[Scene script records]
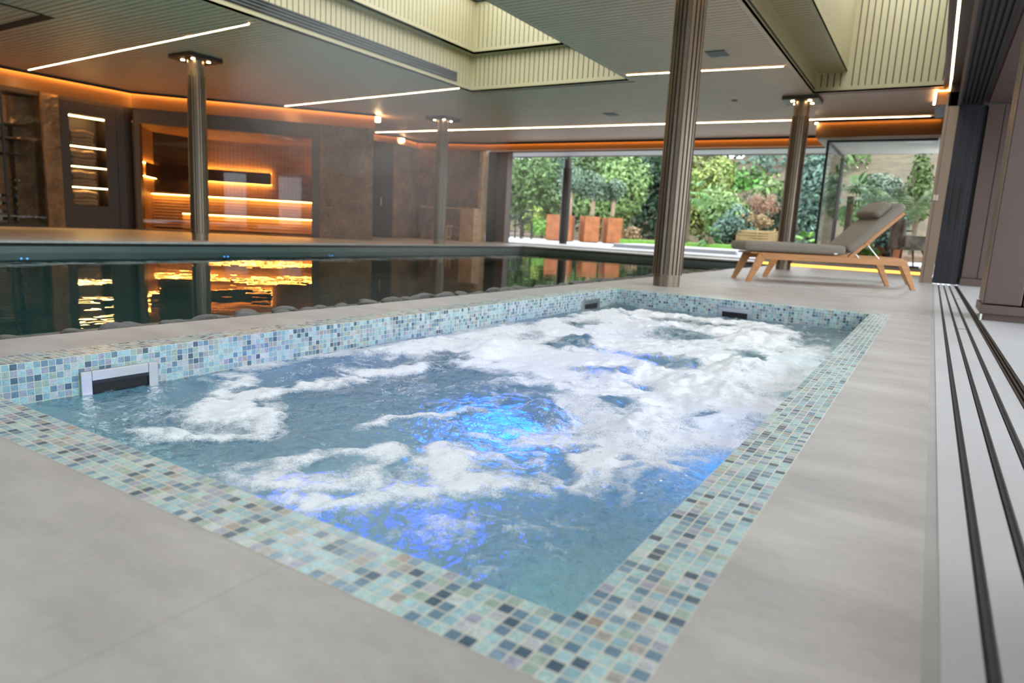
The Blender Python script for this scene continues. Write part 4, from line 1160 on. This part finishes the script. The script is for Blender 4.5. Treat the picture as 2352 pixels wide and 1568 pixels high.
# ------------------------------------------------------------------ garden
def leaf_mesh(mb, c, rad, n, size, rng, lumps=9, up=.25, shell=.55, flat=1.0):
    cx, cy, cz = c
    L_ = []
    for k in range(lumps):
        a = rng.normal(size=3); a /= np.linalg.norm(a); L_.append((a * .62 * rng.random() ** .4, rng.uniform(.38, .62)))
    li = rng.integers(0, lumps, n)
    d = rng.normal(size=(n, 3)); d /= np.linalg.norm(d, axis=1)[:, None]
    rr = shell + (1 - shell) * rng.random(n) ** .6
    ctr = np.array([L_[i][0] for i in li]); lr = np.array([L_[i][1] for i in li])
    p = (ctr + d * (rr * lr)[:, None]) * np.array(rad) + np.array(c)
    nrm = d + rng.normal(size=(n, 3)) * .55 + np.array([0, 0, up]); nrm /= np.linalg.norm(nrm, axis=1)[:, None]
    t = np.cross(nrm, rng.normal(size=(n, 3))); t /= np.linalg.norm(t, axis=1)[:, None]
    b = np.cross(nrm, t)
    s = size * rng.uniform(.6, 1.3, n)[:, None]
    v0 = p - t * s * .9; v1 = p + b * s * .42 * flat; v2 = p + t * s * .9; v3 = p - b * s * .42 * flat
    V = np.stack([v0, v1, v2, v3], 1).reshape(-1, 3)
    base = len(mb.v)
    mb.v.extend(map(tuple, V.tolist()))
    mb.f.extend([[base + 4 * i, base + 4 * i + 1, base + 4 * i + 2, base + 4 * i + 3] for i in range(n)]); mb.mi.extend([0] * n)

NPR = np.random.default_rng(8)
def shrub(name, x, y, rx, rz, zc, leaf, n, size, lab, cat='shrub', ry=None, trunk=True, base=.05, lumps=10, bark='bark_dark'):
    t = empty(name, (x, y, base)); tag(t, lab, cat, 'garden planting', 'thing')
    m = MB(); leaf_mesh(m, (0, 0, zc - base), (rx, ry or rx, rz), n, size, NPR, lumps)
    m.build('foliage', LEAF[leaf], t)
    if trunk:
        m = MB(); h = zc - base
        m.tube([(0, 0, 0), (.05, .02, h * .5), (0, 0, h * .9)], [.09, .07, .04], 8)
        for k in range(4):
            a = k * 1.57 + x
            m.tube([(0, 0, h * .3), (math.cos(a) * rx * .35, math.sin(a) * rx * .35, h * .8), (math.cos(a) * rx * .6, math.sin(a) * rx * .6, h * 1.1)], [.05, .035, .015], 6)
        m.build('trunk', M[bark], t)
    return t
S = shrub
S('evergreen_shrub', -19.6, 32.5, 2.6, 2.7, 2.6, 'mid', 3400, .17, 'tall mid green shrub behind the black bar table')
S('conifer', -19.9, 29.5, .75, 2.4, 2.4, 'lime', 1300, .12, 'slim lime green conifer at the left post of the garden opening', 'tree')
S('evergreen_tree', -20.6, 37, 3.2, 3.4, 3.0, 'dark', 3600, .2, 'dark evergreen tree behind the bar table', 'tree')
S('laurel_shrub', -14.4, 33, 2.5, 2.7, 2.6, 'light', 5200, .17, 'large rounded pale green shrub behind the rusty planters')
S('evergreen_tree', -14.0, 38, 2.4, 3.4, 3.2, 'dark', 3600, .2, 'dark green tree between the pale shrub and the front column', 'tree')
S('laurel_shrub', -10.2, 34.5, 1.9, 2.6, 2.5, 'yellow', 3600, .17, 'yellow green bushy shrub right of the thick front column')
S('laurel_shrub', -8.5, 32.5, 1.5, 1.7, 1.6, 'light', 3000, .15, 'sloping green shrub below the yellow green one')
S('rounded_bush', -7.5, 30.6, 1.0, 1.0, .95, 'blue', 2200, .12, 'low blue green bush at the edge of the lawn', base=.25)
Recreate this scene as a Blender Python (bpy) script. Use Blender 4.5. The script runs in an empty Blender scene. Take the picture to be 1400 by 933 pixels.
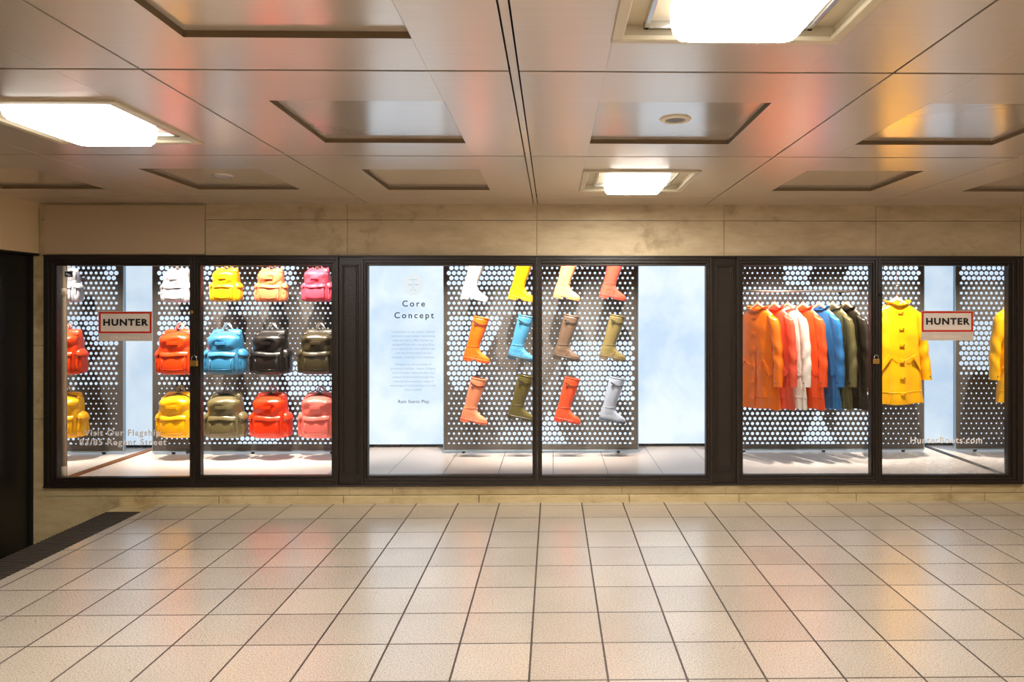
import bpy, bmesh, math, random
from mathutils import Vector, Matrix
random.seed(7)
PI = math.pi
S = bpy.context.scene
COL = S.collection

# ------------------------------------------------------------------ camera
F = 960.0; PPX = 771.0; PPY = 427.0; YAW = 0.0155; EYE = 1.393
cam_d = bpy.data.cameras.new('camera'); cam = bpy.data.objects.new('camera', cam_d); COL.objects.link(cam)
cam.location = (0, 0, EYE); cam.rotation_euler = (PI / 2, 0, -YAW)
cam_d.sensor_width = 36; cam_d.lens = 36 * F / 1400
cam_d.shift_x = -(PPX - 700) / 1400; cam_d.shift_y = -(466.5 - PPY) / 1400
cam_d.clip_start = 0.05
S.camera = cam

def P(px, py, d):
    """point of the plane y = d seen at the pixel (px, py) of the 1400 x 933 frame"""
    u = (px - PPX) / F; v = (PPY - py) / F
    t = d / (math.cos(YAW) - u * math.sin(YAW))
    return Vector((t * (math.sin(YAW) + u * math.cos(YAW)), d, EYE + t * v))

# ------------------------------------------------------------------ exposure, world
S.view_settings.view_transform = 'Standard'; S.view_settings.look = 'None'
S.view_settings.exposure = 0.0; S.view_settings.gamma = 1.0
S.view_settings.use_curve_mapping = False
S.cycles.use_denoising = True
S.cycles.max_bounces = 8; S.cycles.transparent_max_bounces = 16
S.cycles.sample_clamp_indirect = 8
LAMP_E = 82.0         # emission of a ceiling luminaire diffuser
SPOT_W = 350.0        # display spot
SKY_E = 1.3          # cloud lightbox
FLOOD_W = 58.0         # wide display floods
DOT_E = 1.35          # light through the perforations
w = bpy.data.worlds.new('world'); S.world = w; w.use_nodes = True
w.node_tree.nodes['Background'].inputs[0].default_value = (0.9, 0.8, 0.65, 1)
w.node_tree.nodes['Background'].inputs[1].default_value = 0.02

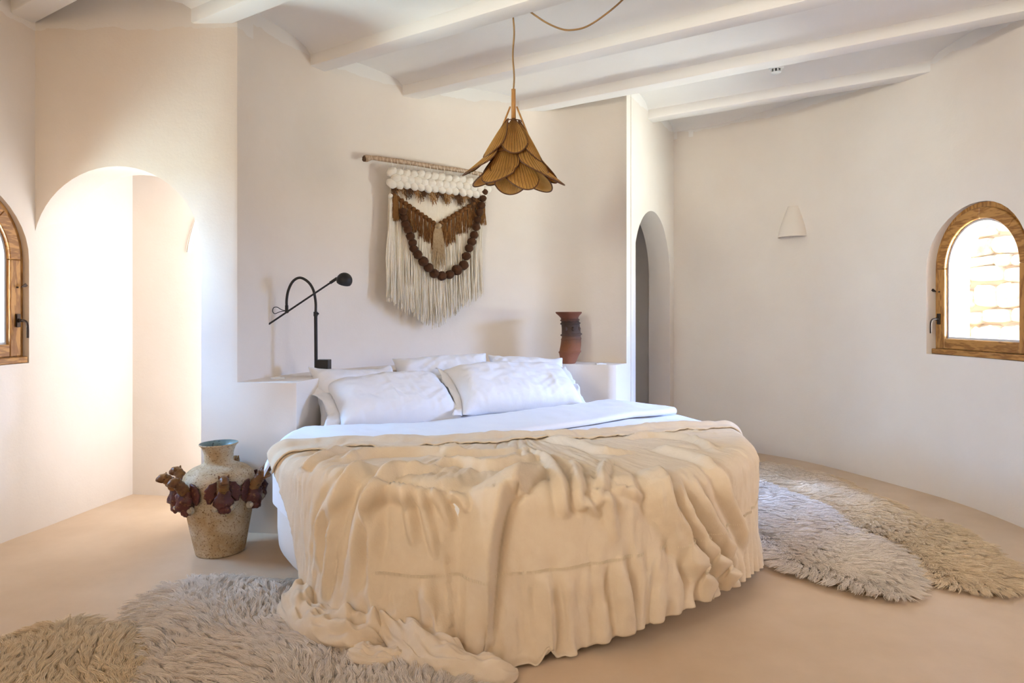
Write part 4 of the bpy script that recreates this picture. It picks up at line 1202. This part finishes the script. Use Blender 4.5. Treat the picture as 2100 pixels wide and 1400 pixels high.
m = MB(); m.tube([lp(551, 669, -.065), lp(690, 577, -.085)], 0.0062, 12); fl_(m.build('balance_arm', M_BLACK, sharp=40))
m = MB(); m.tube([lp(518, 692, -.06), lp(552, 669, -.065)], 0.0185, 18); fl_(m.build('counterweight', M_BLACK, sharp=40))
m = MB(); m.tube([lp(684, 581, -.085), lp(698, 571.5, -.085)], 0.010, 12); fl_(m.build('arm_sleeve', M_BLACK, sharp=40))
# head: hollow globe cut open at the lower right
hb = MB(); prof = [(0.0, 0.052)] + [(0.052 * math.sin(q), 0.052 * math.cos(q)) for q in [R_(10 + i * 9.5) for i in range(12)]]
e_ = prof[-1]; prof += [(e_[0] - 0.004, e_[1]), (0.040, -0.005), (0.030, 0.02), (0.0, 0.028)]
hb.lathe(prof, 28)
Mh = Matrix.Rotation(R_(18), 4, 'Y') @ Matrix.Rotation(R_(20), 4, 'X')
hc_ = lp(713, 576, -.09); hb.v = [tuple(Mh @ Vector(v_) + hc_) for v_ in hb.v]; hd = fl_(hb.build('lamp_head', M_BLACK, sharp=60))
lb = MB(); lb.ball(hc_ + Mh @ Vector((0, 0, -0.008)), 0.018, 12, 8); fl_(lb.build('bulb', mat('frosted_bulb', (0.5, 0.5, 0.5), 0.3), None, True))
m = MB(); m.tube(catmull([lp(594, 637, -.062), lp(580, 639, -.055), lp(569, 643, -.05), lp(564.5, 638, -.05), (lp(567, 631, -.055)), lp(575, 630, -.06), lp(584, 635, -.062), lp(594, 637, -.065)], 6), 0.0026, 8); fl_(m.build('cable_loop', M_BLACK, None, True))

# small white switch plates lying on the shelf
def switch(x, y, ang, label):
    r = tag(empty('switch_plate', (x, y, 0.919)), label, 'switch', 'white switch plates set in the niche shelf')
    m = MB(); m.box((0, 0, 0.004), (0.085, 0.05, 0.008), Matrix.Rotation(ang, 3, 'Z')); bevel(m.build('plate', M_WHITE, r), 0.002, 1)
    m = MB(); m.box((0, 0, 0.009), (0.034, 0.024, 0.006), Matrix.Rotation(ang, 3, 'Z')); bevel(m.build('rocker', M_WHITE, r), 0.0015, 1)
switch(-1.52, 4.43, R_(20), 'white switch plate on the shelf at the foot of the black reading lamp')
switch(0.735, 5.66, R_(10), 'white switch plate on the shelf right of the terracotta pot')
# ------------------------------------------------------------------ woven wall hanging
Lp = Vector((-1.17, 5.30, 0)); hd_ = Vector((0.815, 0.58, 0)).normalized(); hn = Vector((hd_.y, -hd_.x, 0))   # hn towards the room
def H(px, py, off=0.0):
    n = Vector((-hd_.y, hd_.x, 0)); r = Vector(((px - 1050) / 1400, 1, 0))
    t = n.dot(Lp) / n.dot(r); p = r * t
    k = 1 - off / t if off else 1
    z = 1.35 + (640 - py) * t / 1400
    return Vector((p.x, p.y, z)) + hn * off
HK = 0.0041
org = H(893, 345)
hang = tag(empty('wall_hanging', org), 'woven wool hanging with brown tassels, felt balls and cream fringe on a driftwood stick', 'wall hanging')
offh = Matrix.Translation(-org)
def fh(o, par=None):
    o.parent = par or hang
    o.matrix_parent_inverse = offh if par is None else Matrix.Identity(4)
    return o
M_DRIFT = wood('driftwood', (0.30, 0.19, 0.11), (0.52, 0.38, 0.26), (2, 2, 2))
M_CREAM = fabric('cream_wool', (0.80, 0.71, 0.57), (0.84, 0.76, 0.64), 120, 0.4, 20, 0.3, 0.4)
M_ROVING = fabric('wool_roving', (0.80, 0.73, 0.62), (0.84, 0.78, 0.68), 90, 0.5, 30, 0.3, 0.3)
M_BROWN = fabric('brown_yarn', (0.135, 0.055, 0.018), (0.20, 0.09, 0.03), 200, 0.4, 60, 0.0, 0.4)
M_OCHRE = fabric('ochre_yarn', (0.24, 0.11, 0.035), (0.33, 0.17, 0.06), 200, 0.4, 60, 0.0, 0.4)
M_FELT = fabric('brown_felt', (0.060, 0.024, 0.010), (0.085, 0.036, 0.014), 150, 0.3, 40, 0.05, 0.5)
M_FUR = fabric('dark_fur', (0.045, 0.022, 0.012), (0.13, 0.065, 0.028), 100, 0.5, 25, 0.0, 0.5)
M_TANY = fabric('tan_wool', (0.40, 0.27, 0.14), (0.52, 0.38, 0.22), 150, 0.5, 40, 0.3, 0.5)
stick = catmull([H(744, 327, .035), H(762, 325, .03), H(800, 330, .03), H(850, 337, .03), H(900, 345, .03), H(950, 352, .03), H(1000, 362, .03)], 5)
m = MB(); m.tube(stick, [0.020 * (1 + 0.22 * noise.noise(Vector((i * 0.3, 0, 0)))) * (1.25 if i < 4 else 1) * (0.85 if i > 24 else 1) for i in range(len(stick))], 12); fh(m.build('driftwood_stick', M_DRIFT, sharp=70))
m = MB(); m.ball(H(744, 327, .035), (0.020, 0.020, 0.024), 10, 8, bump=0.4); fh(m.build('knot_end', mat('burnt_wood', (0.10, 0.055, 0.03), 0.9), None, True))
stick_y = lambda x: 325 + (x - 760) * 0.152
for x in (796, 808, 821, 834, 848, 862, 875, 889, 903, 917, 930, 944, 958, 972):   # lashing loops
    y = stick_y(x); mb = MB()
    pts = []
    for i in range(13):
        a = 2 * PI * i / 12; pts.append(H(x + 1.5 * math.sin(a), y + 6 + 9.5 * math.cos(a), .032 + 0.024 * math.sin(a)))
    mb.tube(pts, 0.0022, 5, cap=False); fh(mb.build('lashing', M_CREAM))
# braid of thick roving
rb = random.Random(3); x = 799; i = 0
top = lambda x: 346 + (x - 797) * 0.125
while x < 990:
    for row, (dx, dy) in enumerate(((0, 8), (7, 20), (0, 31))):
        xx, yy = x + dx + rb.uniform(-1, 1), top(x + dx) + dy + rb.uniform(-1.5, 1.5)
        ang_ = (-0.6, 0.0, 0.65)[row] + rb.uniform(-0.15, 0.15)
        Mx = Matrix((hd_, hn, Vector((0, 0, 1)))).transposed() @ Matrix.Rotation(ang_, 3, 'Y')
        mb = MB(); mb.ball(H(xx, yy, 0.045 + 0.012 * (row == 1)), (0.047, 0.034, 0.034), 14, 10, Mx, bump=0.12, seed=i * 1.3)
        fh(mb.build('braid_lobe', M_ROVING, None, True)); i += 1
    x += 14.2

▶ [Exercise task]
Return exactly the lines from the one with "Recreate this scene" to the one with "return Vector((t *", inclusive, and nothing else; skip the pictures.

▶ [Full solution]
Recreate this scene as a Blender Python (bpy) script. Use Blender 4.5. The script runs in an empty Blender scene. Take the picture to be 1400 by 933 pixels.
import bpy, bmesh, math, random
from mathutils import Vector, Matrix
random.seed(7)
PI = math.pi
S = bpy.context.scene
COL = S.collection

# ------------------------------------------------------------------ camera
F = 960.0; PPX = 771.0; PPY = 427.0; YAW = 0.0155; EYE = 1.393
cam_d = bpy.data.cameras.new('camera'); cam = bpy.data.objects.new('camera', cam_d); COL.objects.link(cam)
cam.location = (0, 0, EYE); cam.rotation_euler = (PI / 2, 0, -YAW)
cam_d.sensor_width = 36; cam_d.lens = 36 * F / 1400
cam_d.shift_x = -(PPX - 700) / 1400; cam_d.shift_y = -(466.5 - PPY) / 1400
cam_d.clip_start = 0.05
S.camera = cam

def P(px, py, d):
    """point of the plane y = d seen at the pixel (px, py) of the 1400 x 933 frame"""
    u = (px - PPX) / F; v = (PPY - py) / F
    t = d / (math.cos(YAW) - u * math.sin(YAW))
    return Vector((t * (math.sin(YAW) + u * math.cos(YAW)), d, EYE + t * v))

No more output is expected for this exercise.